**Given data**

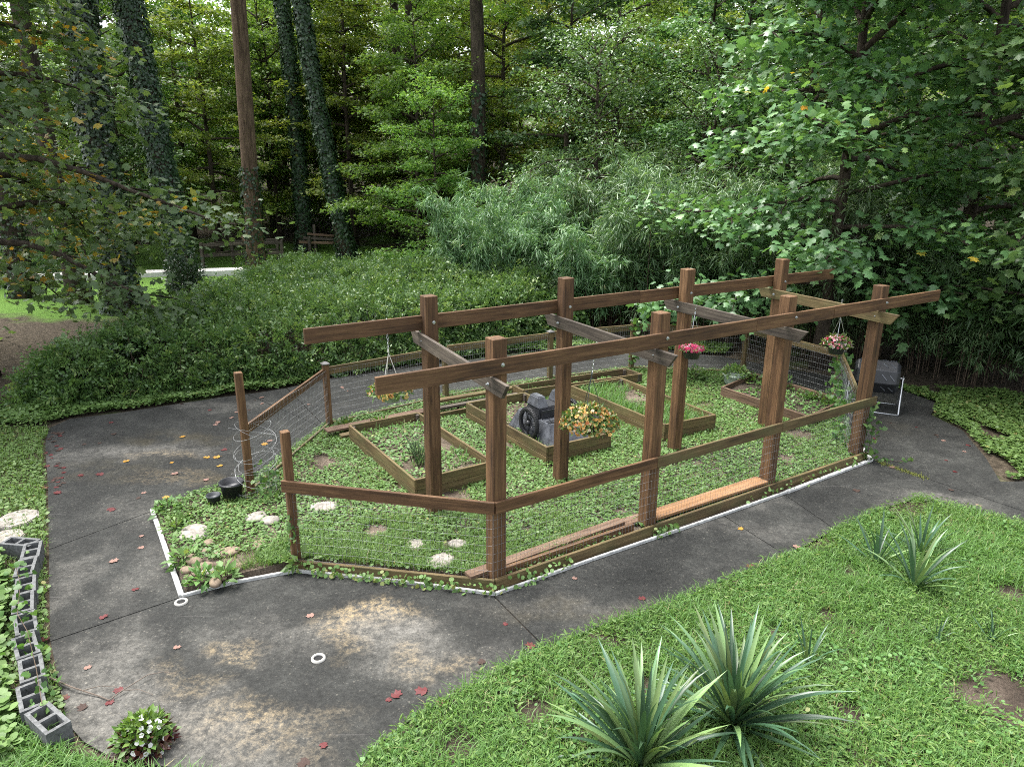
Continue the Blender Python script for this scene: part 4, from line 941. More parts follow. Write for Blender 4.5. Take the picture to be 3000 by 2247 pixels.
# impatiens / coleus clump
imp = empty('flower_clump', (-2.95, 4.66, -.1), 'low clump of red and green leaves with white impatiens at the pavement edge', 'plant')
n = 900; d = rsph(n); d[:, 2] = np.abs(d[:, 2]); k = (.45 + .55 * rng.random(n))[:, None]; P = np.array([[-2.95, 4.66, -.08]]) + d * k * np.array([[.23, .21, .27]])
rn = np.clip(.25 + .9 * d[:, 2] * k[:, 0] + rng.normal(size=n) * .16 - .12, 0, 1)
obj('foliage', leaves(T_RHOMB, P, d + rng.normal(size=(n, 3)) * .5, d + np.array([[0, 0, .7]]) + rng.normal(size=(n, 3)) * .3, .065 * (.6 + .7 * rng.random(n)), rn, 'foliage'), M['coleus'], imp)
n = 30; d = rsph(n); d[:, 2] = np.abs(d[:, 2]); d[:, 0] = np.abs(d[:, 0]) * np.where(rng.random(n) < .8, 1, -.5); P = np.array([[-2.95, 4.66, -.08]]) + d * 1.03 * np.array([[.23, .21, .27]])
obj('blossoms', leaves(T_FLOWER, P, np.cross(d, rsph(n)), d + rng.normal(size=(n, 3)) * .3, .042, rng.random(n), 'blossoms'), M['fl_white'], imp)

# ================================================================== GROUND COVER AND GRASS
def zsurf(P, base): return base + .02 * vnoise(P[:, 0], P[:, 1], 3.0, 3)
BEDP = [[(W(*p).x, W(*p).y) for p in BEDS[k]] for k in BEDS]
def outside_beds(P):
    k = np.ones(len(P), bool)
    for b in BEDP: k &= ~inpoly(P, b)
    return k
def cover(name, poly, n, z, size, seed, bare=.55, holes=None, h=.05, mat='cover'):
    P = scatter(poly, n); v = vnoise(P[:, 0], P[:, 1], 2.6, seed) + .35 * vnoise(P[:, 0], P[:, 1], 7, seed + 1); keep = v > -bare
    if holes is not None:
        for x, y, r in holes: keep &= (np.hypot(P[:, 0] - x, P[:, 1] - y) + rng.normal(size=len(P)) * r * .3 > r)
    P = P[keep]; P = P[outside_beds(P)] if holes is not None else P; n = len(P)
    zz = z + h * (.35 + .65 * rng.random(n)) * (1 + .7 * vnoise(P[:, 0], P[:, 1], 4, seed + 2))
    N = np.array([[0, 0, 1.]]) + rng.normal(size=(n, 3)) * .32; A = rng.normal(size=(n, 3)); A[:, 2] *= .2
    rn = np.clip(.45 + .25 * vnoise(P[:, 0], P[:, 1], 1.5, seed + 4) + rng.normal(size=n) * .22, 0, 1)
    o = obj(name, leaves(T_ROUND, np.stack([P[:, 0], P[:, 1], zz], 1), A, N, size * (.5 + .8 * rng.random(n)), rn, name), M[mat]); return tag(o, kind='stuff')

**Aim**
Transcribe each line above verbatim, with the pictures left out.

**Solution for this task**
Continue the Blender Python script for this scene: part 4, from line 941. More parts follow. Write for Blender 4.5. Take the picture to be 3000 by 2247 pixels.
# impatiens / coleus clump
imp = empty('flower_clump', (-2.95, 4.66, -.1), 'low clump of red and green leaves with white impatiens at the pavement edge', 'plant')
n = 900; d = rsph(n); d[:, 2] = np.abs(d[:, 2]); k = (.45 + .55 * rng.random(n))[:, None]; P = np.array([[-2.95, 4.66, -.08]]) + d * k * np.array([[.23, .21, .27]])
rn = np.clip(.25 + .9 * d[:, 2] * k[:, 0] + rng.normal(size=n) * .16 - .12, 0, 1)
obj('foliage', leaves(T_RHOMB, P, d + rng.normal(size=(n, 3)) * .5, d + np.array([[0, 0, .7]]) + rng.normal(size=(n, 3)) * .3, .065 * (.6 + .7 * rng.random(n)), rn, 'foliage'), M['coleus'], imp)
n = 30; d = rsph(n); d[:, 2] = np.abs(d[:, 2]); d[:, 0] = np.abs(d[:, 0]) * np.where(rng.random(n) < .8, 1, -.5); P = np.array([[-2.95, 4.66, -.08]]) + d * 1.03 * np.array([[.23, .21, .27]])
obj('blossoms', leaves(T_FLOWER, P, np.cross(d, rsph(n)), d + rng.normal(size=(n, 3)) * .3, .042, rng.random(n), 'blossoms'), M['fl_white'], imp)

# ================================================================== GROUND COVER AND GRASS
def zsurf(P, base): return base + .02 * vnoise(P[:, 0], P[:, 1], 3.0, 3)
BEDP = [[(W(*p).x, W(*p).y) for p in BEDS[k]] for k in BEDS]
def outside_beds(P):
    k = np.ones(len(P), bool)
    for b in BEDP: k &= ~inpoly(P, b)
    return k
def cover(name, poly, n, z, size, seed, bare=.55, holes=None, h=.05, mat='cover'):
    P = scatter(poly, n); v = vnoise(P[:, 0], P[:, 1], 2.6, seed) + .35 * vnoise(P[:, 0], P[:, 1], 7, seed + 1); keep = v > -bare
    if holes is not None:
        for x, y, r in holes: keep &= (np.hypot(P[:, 0] - x, P[:, 1] - y) + rng.normal(size=len(P)) * r * .3 > r)
    P = P[keep]; P = P[outside_beds(P)] if holes is not None else P; n = len(P)
    zz = z + h * (.35 + .65 * rng.random(n)) * (1 + .7 * vnoise(P[:, 0], P[:, 1], 4, seed + 2))
    N = np.array([[0, 0, 1.]]) + rng.normal(size=(n, 3)) * .32; A = rng.normal(size=(n, 3)); A[:, 2] *= .2
    rn = np.clip(.45 + .25 * vnoise(P[:, 0], P[:, 1], 1.5, seed + 4) + rng.normal(size=n) * .22, 0, 1)
    o = obj(name, leaves(T_ROUND, np.stack([P[:, 0], P[:, 1], zz], 1), A, N, size * (.5 + .8 * rng.random(n)), rn, name), M[mat]); return tag(o, kind='stuff')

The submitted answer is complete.